Low-A Greenville: Nick Longhi, OF/1B and Michael Kopech, RHP

The only player in Low-A Greenville who can come close to Yoan Moncada’s run at the plate right now is Nick Longhi. The 19-year-old rode a five-game hitting streak into Monday after going 4-for-5 with four singles the day before, and since returning from the South Atlantic League All-Star break is hitting .345 (20-for-58) over 16 games. This hot streak continues what has been tremendous success for Longhi, who was drafted by the Sox out of high school in the 3oth round of the 2014 draft, and who owns a .277 TAv this season. He has yet show much power-hitting ability, but he makes hard contact with the ball and that could one day translate into average power once he develops physically. Longhi is also versatile with the glove. This season he’s split time between right field and first base, meeting regular success at both positions.
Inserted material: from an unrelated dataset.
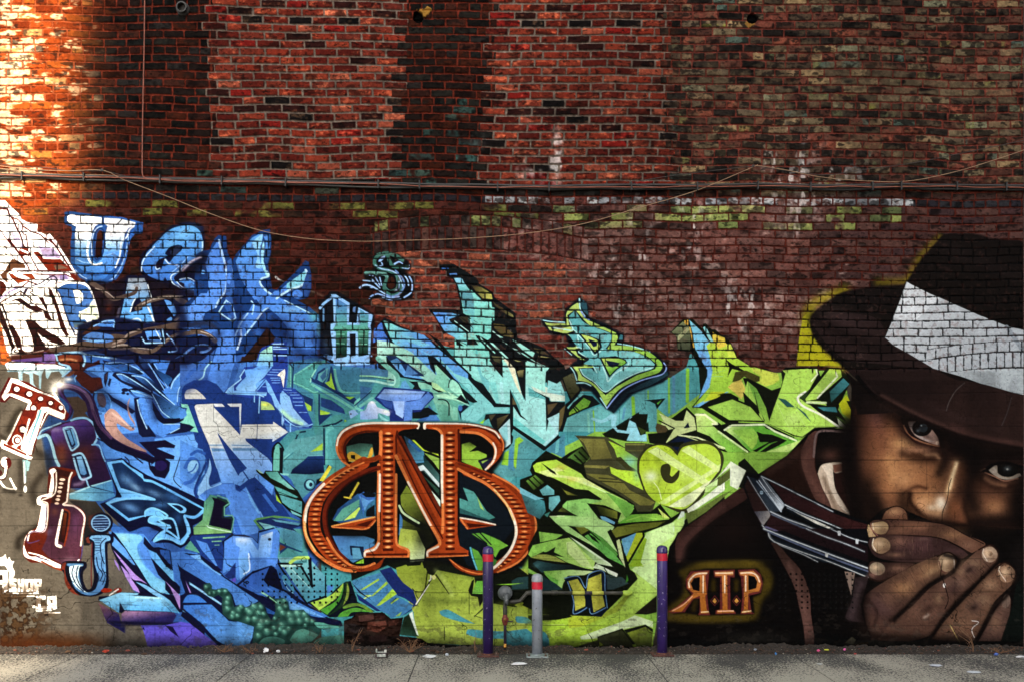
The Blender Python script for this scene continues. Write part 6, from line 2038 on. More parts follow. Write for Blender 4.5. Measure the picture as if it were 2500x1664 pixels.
PAINT.append("""
t 1290 720 4.708
p painted_background
f 68b0b0>4f9ca0@900,1300@1900,900 400,1568 440,1400 900,1250 1000,1380 1200,1150 1620,960 1820,830 1860,680 1900,680 1960,830 1980,1130 1700,1350 1600,1400 1480,1300 1480,1568
f 14181a 400,860 440,850 520,800 560,980 620,1080 530,1230 620,1140 740,1160 830,1250 640,1320 450,1410 400,1568 350,1568 430,1250 480,1210 390,970 340,1010 300,970 210,980
f 6a6a48>34341e@480,900@480,1180 400,950 520,890 560,980 590,1090 500,1190 460,1120
f 6a5c38 360,1330 430,1260 390,1480 350,1568
f 78c0c0 450,1290 630,1100 640,1140 520,1230 460,1310
f 6aa83c>8cc03c@700,1180@480,1360 470,1350 640,1180 720,1220 690,1280 580,1330 470,1380
l 14181a 14 540,1280 590,1330
l 14181a 14 520,1290 560,1345
l 84c43c 22 1620,960 1620,1350
l 84c43c 40 1835,860 1830,1220
l 84c43c 40 1205,1180 1215,1380
l 5a94b4 34 1675,940 1675,1340
l 5a94b4 26 1110,1300 1090,1420
l 84c43c 16 750,1330 765,1568
l 7cc4b4 26 690,1360 700,1568
l 84c43c 16 1380,1100 1380,1190
p painted_smoke
lc 8cc8d4 30-60 740,1420 830,1450 900,1430 960,1390 990,1420 980,1480 1010,1560 1080,1568
d 9cd0dc .8 1000,1400 30,60
p painted_background
f 14181a 1330,1210 1580,1185 1480,1310 1460,1250 1400,1220
f 5aa83c 1480,1240 1540,1200 1490,1260
f 14201a 1000,1510 1180,1400 1240,1360 1280,1340 1260,1490 1380,1440 1390,1568 900,1568
f 6ab8b8 1280,1340 1350,1380 1390,1440 1360,1480 1260,1480
c 8cc4d4 1100,1568! 1180,1400 1230,1460 1240,1568!
p painted_letter_b_teal
f 0f1620 s=5 140,290 170,270 400,310 430,170 520,90 590,35 680,90 700,260 880,330 1020,420 1100,460 1100,540 1380,630 1500,700 1600,800 1630,900 1560,1000 1380,1070 1200,1140 1060,1280 990,1360 900,1310 840,1250 720,1100 560,1040 550,950 500,860 490,800 560,740 410,620 470,580 430,480 260,460 200,380
f 3f7c88 1060,460 1100,470 1090,520 1040,520
f 2c5460 620,60 670,90 690,240 640,200 600,120
f 244450>142028@1500,1000@1100,1200 1600,880 1610,920 1400,1040 1150,1130 1010,1300 980,1360 950,1320 1100,1130 1300,1020
c b4cc6c>8cc048@500,600@1400,800 190,320! 240,330 440,335! 440,220 500,140 580,90! 600,190 680,290! 860,370 1010,440! 1030,500 990,580! 1180,590 1380,650 1520,760 1550,820! 1500,890 1300,960 1050,1080 890,1280! 800,1100 700,1010 570,980! 570,900 510,820! 690,790 660,750 600,740! 440,600! 550,590 490,490 420,450 250,410!
lc a8e0e8 14 150,290 260,310 420,320
lc a8e0e8 16 590,50 600,170 650,250
lc 6c88e0 12 600,180 650,260 700,290
lc a8e0e8 12 1030,560 1200,590 1400,650
lc 8ca8e8 14 1560,780 1590,840 1540,910 1300,980 1100,1080 990,1190 905,1300
lc a8e0e8 14 560,1010 650,1010 720,1040
lc a8e0e8 12 830,1180 900,1290
lc a8e0e8 10 420,620 500,690
lc a8e0e8 12 490,830 530,890 560,980
f 0f1620 450,240 540,175 640,290 700,350 880,410 970,450 960,540 900,640 1180,640 1380,710 1480,800 1460,850 1250,920 1020,1050 890,1150 760,1020 620,930 575,840 760,830 790,890 760,820 680,800 690,770 570,690 540,620 600,610 560,560 460,440 520,420 490,370 270,400 260,370 480,370
c 5aa4a8>7cc0c0@600,600@1200,700 470,250! 540,180! 620,300 700,350 860,410 960,450! 950,530 890,620! 1000,635 1200,650 1370,720 1460,800! 1420,850 1200,920 1000,1040 890,1120! 770,1000 640,920 590,850! 720,840 760,880 740,810 640,790 700,740 640,690 560,660! 640,650 560,590 460,450! 540,440 500,370
lc b0e0dc 14 280,380 420,400 510,410 490,340
lc b0e0dc 12 470,290 520,400 560,440 580,560
lc b0e0dc 12 600,850 640,920 760,1000 890,1110 1040,1000 1260,890 1440,830
lc b0e0dc 12 560,600 640,620 580,650 680,720
lc b0e0dc 10 740,800 790,890
f 0f1620 580,450 700,470 830,520 850,600 770,690 700,600
c b8d068 610,460! 700,480 800,530 820,600 770,650! 710,590 660,520
c 10183c 690,510! 780,540 790,580 750,600!
lc b0e0dc 12 560,450 700,600 760,690 860,620
f 0f1620 820,720 1000,700 1120,740 1140,780 1020,860 930,950
c b8d068>6cb03c@880,740@960,880 840,720! 960,720 1080,740 1120,780 1020,840 940,920!
c 141c38 890,750! 1000,770 1050,790 980,830 930,820!
lc b0e0dc 16 850,800 900,920 920,990 1000,900 1140,820 1160,770
p painted_letter_yellow
f 14180f 1640,430 1780,280 1890,280 2000,390 2010,340 2040,330 2110,400 2150,400 2330,550 2420,740 2420,1568 2000,1300 1880,1290 1960,1190 1980,1120 1960,830 1880,660 1720,640 1700,480
f 78805c>4a503c@1750,350@1750,600 1650,430 1780,310 1830,340 1870,400 1860,640 1720,620 1710,490
f a0a478 1720,480 1830,380 1860,400 1800,460 1720,540
f e0b040 1795,300 1840,290 1840,350 1800,340
l e0b040 14 1860,380 1880,480 1905,600
f 7cc4dc>6aacd8@1900,300@2000,900 1850,290 1990,420 2060,520 2160,610 2080,640 2120,850 2140,960 2100,1050 1960,1190 2080,880 1980,720 1920,620 1890,440
f 68a0d8 1960,600 2060,700 2120,880 2060,1060 1960,1190 2060,980 2060,860 1960,700
c 8cccd0 2010,380! 2040,370 2100,480 2140,560 2080,520!
f e4b840 2120,430 2240,520 2354,640 2354,640 2180,620
t 1610 770 2.69
f b0cc40>98c440@350,200@450,450 330,180 440,190 510,280 590,330 700,360 790,390 790,440 700,460 560,400 510,480 570,500 560,560 470,510 360,510 250,600 230,590 330,470 350,360 330,260 310,200
f d8c048 350,120 430,150 440,200 390,220 350,160
f c8d850 440,190 470,190 510,280 450,270
l 6ab4d8 10^ 330,210 400,250
l 6ab4d8 12^ 350,380 430,360
l 6ab4d8 12^ 340,400 420,400
f 14180f 440,290 480,320 540,350 600,390 630,400 560,370 480,350 450,400 460,340
f c0cc50 600,340 780,380 790,420 750,450 700,465 650,440 670,400 620,370
f 4a4820 500,370 570,360 660,400 660,430 620,440 590,420 560,400 520,430 480,435
f d0bc58 480,440 540,420 570,490 540,550 500,510 450,470
f 6aa8d8 220,600 310,550 400,500 460,500 360,540 260,600
f b8c830 340,500 440,500 380,540 290,570
c 14180f 380,520! 430,510 470,520 440,530!
p painted_letter_wing
f 14180f 310,600 360,570 480,540 560,570 550,500 570,520 600,560 550,410 580,410 740,490 800,470 810,430 800,370 830,340 1040,340 1060,400 1100,340 1190,345 1260,420 1200,560 1170,610 1250,720 1150,740 1030,740 940,800 880,790 700,700 460,690
f a0cc54>b0d85c@500,600@1100,500 320,600 480,550 600,600 650,650 560,500 580,430 620,500 700,720 720,700 800,480 830,380 810,360 1040,345 1040,390 1000,460 950,560 1120,350 1190,350 1200,400 1030,550 960,560 1100,560 1100,590 970,570 1170,730 1020,735 940,795 890,785 740,720 700,690 460,685
f 7cb848>a0d050@650,500@700,700 580,430 640,480 700,600 730,720 700,700 640,580
f 14180f 620,480 660,640 650,640
f 14180f 550,500 640,590 660,660 690,700 600,600
f a0cc54 550,610 590,615 620,650 620,690 590,680
l f0f4d8 8 1030,350 1040,385 1000,430
l f0f4d8 10 1160,370 1170,400 1040,540
lc f0f4d8 14 960,500 910,540 940,590 1060,650 1180,730
l f0f4d8 10^ 770,570 870,770
l f0f4d8 8^ 900,620 960,730
f 2c5c58 780,540 830,550 890,600 840,600
f 2c5c58 890,590 960,640 1000,700 940,640
f 2c4020 920,540 990,480 960,550 990,590
f 14180f 1040,550 1200,420 1250,450 1190,570 1170,630 1010,595 1110,590
f 4a98a0>244c48@1220,430@1060,550 1120,500 1210,410 1250,450 1130,570
f 3f8890 1040,600 1160,600 1170,635 1080,625
l d8ecb0 14 970,570 1095,572
d c4e480 .7 880,680 60,50
f c8d020 1180,580 1230,520 1280,610 1280,700 1200,640
f 14180f 1230,560 1280,560 1280,660 1250,600
f e0ecc8 1170,670 1240,740 1220,740 1180,720
f 5a8c30 1160,660 1240,700 1230,720
f a0c818 1170,300 1200,330 1150,330
p painted_letter_r
f 14180f 60,690 180,600 230,650 290,640 390,700 560,860 600,895 430,895 260,830 80,870 0,830 0,720
f d0e098 0,640 110,690 160,690 180,620 230,670 245,750 140,780 420,870 430,880 330,850 130,780 40,840 100,740 60,750
f 14203c 160,740 190,700 200,735
f 14203c 60,840 130,790 240,820 160,890 90,895
f d0e098 20,690 80,710 60,740 10,720
l 14180f 8 0,690 100,740
f c8e084>84c048@260,650@450,800 240,650 300,645 390,700 350,720 440,800 570,895 450,895 330,790 250,760
l e4f0b8 14 240,650 300,650 380,710 350,710
l d8eca8 12 390,760 580,895
l e0ecb0 10 130,785 250,800 430,870
f 14180f 400,720 460,700 700,710 890,800 850,820 800,850 640,895 590,880
f c8e488>6cb83c@450,740@600,800 430,750 460,720 680,710 700,740 920,815 940,830 860,895 640,895 720,840 790,820 640,760 660,830 720,830 600,895 500,800
l e8f4c8 12 430,750 480,720 690,715 760,760 900,820
f 14180f 670,775 740,780 840,820 790,850 700,895 660,895 740,840 780,825 700,810
f 94cc50>a8d454@560,740@560,860 480,750 620,740 650,790 640,840 610,880
f c0e07c 700,895 860,840 930,815 940,830 850,895
t 1270 1010 2.69
p painted_background
f 14180f 540,130 690,60 760,0 840,0 820,180 700,180 560,150
f 8cc8d4 620,100 700,110 720,40 760,60 790,140 830,130 835,180 700,175 720,130 640,120
c 8cc8d4 590,10 620,10 620,60 640,100 610,90 600,40
f 3a4a20 770,80 830,110 800,140
f 5a4c30 900,60 960,80 970,110 910,150 890,90
f 14180f 840,130 960,120 960,190 1080,180 1060,220 900,200 850,190
p painted_letter_olive
f 46462c 360,140 570,150 690,220 690,190 800,190 880,200 1030,240 1060,300 890,580 870,640 770,640 420,430 400,340 440,310 460,290 390,170
f 848040>6c6834@450,170@550,290 385,160 555,165 605,290 470,300 420,190
f 848040 410,350 430,335 590,340 560,358
f 7a7838 430,390 580,400 680,450 720,500 890,580 860,600 790,600 640,500
l 3a3820 8 520,420 640,430
l 3a3820 8 520,440 680,450
l 7c7c40 10 700,200 820,200
l 5c5c30 8 700,240 820,240
p painted_letter_heart
f a4cc38>84b84c@600,200@700,330 580,175 690,225 690,240 780,295 770,370 640,290 620,230
d 7cb8a4 .9 720,310 50,40
f 3c3c20 620,290 660,280 750,370 700,365
f b0d43c 590,345 640,365 780,380 810,500 690,440 600,390
d 88bc80 .8 770,390 30,60
c 3a3a20 770,380! 775,290 830,220 900,195 990,210 1035,250! 1060,200 1150,175 1250,180 1320,240 1340,300 1320,380! 1200,540 1110,640 1060,650 960,610 870,560 810,490
c b0cc30>b8d84c@850,250@1200,500 785,380! 790,300 840,230 910,205 980,220 1035,275! 1070,220 1150,200 1240,200 1300,240 1320,310 1310,370! 1100,615 970,605 900,580 830,510
K
f d4e890 840,245 900,215 1330,500 1330,540
f d4e890 1060,240 1110,210 1330,360 1330,400
f d4e890 900,590 1330,320 1330,350 960,590
f e4f0b8 970,610 1310,400 1310,480 1080,610
d e8f4d0 .9 860,410 50,40
d d0e880 .6 1090,400 60,40
d 90b428 .6 900,560 60,50
U
lc e8f4c0 5 880,450 910,490 930,560
c 38381c 1050,370! 1040,420 1000,455 950,440 925,390 930,340 970,325 990,350 985,400! 1000,410 1040,370!
f 38381c 1210,480 1310,420 1345,350 1345,380 1230,480
f e8f0d8 1100,635 1345,440 1345,500 1110,655
f b8d880 1220,480 1310,430 1290,470 1210,530
f 6a7c38 1180,620 1345,520 1345,570 1090,690 1090,650
f 14180f 1090,690 1345,530 1345,570 1030,790 1000,895 980,895 1010,770
""")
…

Michael Kopech is a player who’s been written about at length on this site (both here and here). And as the season’s progressed he’s continued to justify the decision to keep dissecting his potential. If you read BP Boston – or any publication that writes about Red Sox prospects regularly – you know by now that Kopech is a hard-throwing pitcher with a high ceiling who has been near-dominant for Greenville this season. That’s only continued over his last six starts as the 2014 first-round pick has allowed a total of six earned runs, shrinking his ERA to 2.63 this season. On Sunday Kopech needed three double plays in order to escape with a shutout over five innings, but succeeded nonetheless. As a 19-year-old whose fastball tops out at 98 miles per hour, Kopech has little trouble striking out batters in the low minors. But, like many 19-year-old flamethrowers, Kopech’s command still has a long way to go. His 3.94 BB/9 is a respectable, and much improved, mark, but nine walks over his last two starts serves as a reminder that it’s not fully polished. With that said, good coaching and time to mature and develop should aid his command as he climbs the organization.